Although Ukip performed weakly there four years ago, it has bounced back to win the most votes in May and, according to Dr Goodwin, is “helped by a tradition of anti-Labour voting in the seat, which has disrupted old loyalties”.
Ms de Piero said: “We are working for every vote in Ashfield and we’ve knocked on doors each week since the last general election.
“We are a former mining community and we remember what Thatcher did to our pits, so I will be campaigning against Ukip because we don’t want a party led by a man who wants to ‘keep the flame of Thatcherism alive’ in Ashfield.”
Labour has hardened its message on immigration since the European elections, although it insists it will never resort to Ukip’s alleged xenophobia in blaming foreigners for Britain’s problems.
The shadow Chancellor, Ed Balls, said this weekend that he backs “fair movement, not free movement” for European Union citizens coming to this country.
Meanwhile, Rachel Reeves, the shadow Work and Pensions Secretary, said that a Labour government could withhold out-of-work benefits from EU migrants until they have paid into the system through National Insurance. “It isn’t right that somebody who has worked hard all their lives and has contributed to the system is entitled to only the same as somebody who has just come to this country, so we need to look at that,” she said.

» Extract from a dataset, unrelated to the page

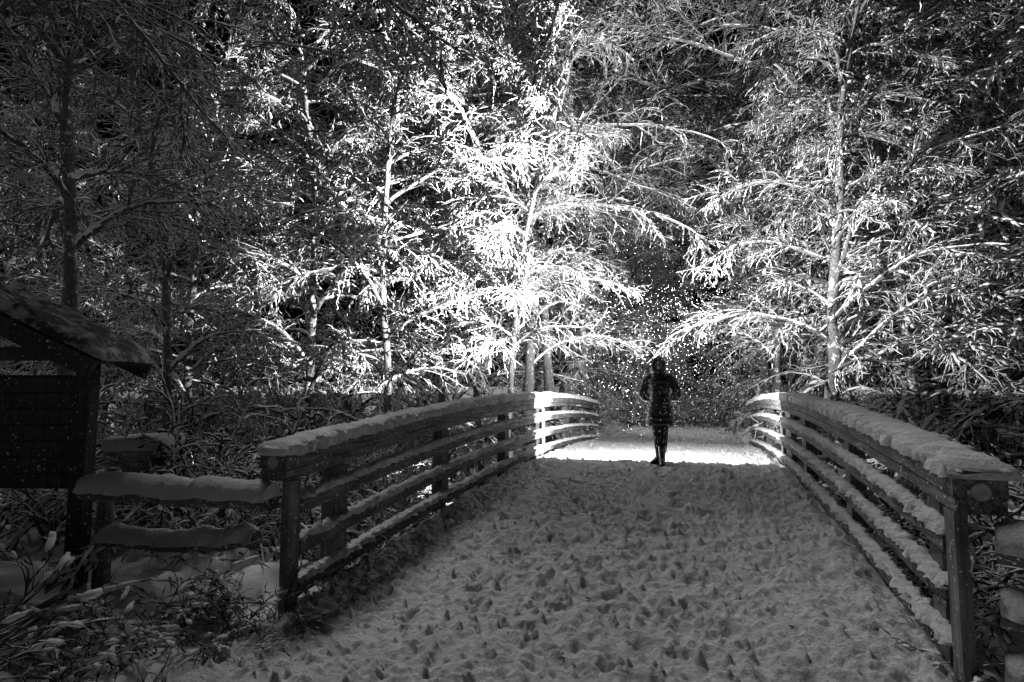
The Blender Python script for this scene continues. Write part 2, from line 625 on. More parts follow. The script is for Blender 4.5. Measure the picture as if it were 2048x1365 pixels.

Other parties are making similar moves. The Liberal Democrat leader, Nick Clegg, will also use a speech tomorrow to toughen his language on migration as he acknowledges many voters “have lost faith in Government’s ability to manage the flow of migrants from new EU states”.
He will argue that some future new EU members should be made to wait for more than the current limit of seven years before their citizens gain the right to work in this country.
The continuing impact of Ukip’s success on the Tories will be underlined on Wednesday when the London Mayor Boris Johnson is expected to conclude that quitting the EU is “definitely a viable option” for the capital and better than staying in an unreformed EU.
Other at-risk constituencies include Plymouth Moor View – situated in a more working-class part of the Devon city, and held by Alison Seabeck for Labour by 1,588 votes at the election – and Dudley North, where Ukip has a strong local branch and outpolled Labour by 12 points in this year’s local elections.
Dr Goodwin also predicted a concerted effort by Ukip in Rotherham, an historic Labour stronghold where the anti-EU party is established as the second political force.
It came second in a 2012 parliamentary by-election in the South Yorkshire constituency and took more than 40 per cent of the vote at the local elections, capturing 10 council seats and finishing a close runner-up in the other 11.
Some senior Labour figures are arguing for a low-key response, believing a strong Ukip performance will help Labour by depriving the Tories of votes. Others are pressing for a more aggressive stance because of Ukip’s inroads into Labour’s core support.